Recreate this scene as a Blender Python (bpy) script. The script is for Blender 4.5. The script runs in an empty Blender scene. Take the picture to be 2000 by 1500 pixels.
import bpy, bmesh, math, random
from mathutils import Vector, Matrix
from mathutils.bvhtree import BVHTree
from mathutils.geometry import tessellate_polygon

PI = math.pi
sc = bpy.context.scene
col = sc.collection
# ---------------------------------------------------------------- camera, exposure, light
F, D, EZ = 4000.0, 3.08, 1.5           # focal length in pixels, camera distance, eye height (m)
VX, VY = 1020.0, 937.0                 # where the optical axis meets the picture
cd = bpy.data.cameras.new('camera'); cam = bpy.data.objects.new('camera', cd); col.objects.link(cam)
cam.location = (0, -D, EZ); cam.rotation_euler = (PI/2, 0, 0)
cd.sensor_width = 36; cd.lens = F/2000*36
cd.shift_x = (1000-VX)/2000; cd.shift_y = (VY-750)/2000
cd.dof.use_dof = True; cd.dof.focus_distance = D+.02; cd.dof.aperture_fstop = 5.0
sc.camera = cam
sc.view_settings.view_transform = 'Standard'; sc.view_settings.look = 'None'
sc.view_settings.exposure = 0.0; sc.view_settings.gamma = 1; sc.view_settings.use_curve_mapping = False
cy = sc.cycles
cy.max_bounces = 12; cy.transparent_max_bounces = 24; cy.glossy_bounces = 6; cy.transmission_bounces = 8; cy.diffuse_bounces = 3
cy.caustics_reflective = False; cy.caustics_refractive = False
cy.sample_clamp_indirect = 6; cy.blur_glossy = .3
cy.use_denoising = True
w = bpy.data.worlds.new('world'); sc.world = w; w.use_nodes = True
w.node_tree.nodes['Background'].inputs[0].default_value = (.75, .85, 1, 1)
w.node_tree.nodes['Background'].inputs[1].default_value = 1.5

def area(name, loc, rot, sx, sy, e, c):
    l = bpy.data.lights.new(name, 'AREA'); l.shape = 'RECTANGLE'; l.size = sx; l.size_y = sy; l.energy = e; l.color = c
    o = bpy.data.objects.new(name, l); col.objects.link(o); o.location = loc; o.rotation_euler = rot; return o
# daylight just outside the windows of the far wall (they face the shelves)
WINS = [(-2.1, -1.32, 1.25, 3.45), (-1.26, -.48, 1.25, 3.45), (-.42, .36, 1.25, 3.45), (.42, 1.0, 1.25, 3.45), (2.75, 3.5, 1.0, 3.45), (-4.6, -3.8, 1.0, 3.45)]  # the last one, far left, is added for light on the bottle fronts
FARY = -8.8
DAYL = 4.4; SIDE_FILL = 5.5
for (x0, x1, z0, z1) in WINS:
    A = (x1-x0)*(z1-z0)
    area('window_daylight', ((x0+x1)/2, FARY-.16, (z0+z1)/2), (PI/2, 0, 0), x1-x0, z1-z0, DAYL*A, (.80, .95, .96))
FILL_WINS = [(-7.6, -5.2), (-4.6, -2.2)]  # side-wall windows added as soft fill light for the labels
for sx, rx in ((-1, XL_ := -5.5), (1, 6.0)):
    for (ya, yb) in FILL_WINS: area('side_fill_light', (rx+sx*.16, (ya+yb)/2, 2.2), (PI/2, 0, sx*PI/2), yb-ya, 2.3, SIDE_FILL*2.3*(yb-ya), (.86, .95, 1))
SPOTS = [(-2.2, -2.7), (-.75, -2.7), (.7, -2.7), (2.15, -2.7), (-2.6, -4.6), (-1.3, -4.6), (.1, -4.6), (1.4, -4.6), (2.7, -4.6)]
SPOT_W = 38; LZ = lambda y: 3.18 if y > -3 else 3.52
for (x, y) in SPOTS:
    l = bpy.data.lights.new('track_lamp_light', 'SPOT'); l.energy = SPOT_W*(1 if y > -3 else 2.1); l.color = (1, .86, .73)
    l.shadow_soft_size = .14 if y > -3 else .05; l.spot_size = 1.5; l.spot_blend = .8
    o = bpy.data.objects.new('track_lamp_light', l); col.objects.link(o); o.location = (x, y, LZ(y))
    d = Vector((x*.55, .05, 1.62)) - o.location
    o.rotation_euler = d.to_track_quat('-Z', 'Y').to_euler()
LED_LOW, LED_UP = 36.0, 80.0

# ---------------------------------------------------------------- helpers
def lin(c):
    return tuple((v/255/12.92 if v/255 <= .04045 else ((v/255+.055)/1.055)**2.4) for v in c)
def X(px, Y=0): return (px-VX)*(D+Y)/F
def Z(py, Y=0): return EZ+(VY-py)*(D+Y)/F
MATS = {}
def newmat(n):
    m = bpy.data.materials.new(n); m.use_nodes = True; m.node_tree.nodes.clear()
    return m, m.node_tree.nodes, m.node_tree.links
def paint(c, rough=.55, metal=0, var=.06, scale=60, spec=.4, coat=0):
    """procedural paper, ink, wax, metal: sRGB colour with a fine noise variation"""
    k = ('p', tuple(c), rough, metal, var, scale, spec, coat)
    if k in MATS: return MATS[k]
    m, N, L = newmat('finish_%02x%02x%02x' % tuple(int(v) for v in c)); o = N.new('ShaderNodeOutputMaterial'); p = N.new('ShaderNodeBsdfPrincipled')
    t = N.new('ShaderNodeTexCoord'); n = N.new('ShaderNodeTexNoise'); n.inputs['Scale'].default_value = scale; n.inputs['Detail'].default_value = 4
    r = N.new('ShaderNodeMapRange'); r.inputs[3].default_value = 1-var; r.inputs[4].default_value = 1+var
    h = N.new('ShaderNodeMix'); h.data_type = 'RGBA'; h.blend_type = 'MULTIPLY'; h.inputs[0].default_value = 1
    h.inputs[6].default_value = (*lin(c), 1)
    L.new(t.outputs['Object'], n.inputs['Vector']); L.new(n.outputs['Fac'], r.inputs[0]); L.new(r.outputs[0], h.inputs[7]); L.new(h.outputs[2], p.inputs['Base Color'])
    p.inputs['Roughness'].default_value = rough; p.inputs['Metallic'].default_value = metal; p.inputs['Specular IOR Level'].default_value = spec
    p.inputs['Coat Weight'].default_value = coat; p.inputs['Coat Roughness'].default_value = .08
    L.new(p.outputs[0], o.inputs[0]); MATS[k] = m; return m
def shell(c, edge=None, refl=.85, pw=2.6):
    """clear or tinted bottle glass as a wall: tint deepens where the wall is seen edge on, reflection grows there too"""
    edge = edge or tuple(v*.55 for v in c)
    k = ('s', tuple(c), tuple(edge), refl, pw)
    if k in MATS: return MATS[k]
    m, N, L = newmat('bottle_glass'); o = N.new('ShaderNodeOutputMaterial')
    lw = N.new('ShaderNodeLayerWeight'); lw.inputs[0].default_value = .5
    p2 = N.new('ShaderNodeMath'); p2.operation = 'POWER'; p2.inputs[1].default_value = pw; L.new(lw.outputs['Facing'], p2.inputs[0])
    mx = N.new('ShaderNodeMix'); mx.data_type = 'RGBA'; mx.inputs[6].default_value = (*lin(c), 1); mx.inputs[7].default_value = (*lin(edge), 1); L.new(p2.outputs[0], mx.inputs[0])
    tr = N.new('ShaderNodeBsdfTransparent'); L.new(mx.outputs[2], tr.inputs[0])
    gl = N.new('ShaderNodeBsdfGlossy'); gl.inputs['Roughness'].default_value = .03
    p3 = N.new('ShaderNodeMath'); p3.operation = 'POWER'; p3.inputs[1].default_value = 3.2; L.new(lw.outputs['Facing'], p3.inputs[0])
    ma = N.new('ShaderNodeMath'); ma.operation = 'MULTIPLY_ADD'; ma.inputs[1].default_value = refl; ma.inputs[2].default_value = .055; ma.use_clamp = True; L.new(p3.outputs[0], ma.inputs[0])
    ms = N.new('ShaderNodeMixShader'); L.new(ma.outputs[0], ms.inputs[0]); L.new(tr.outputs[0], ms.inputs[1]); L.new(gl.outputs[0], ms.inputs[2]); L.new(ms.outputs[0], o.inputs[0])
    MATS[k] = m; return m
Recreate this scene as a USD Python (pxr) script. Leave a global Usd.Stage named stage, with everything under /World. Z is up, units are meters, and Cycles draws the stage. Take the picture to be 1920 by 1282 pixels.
==============================
Your task >> Without changing anything, quote the lines from the top of the data to the line that contains "from mathutils.geometry import", including that line.

Solution to this problem >>
Recreate this scene as a Blender Python (bpy) script. The script is for Blender 4.5. The script runs in an empty Blender scene. Take the picture to be 2000 by 1500 pixels.
import bpy, bmesh, math, random
from mathutils import Vector, Matrix
from mathutils.bvhtree import BVHTree
from mathutils.geometry import tessellate_polygon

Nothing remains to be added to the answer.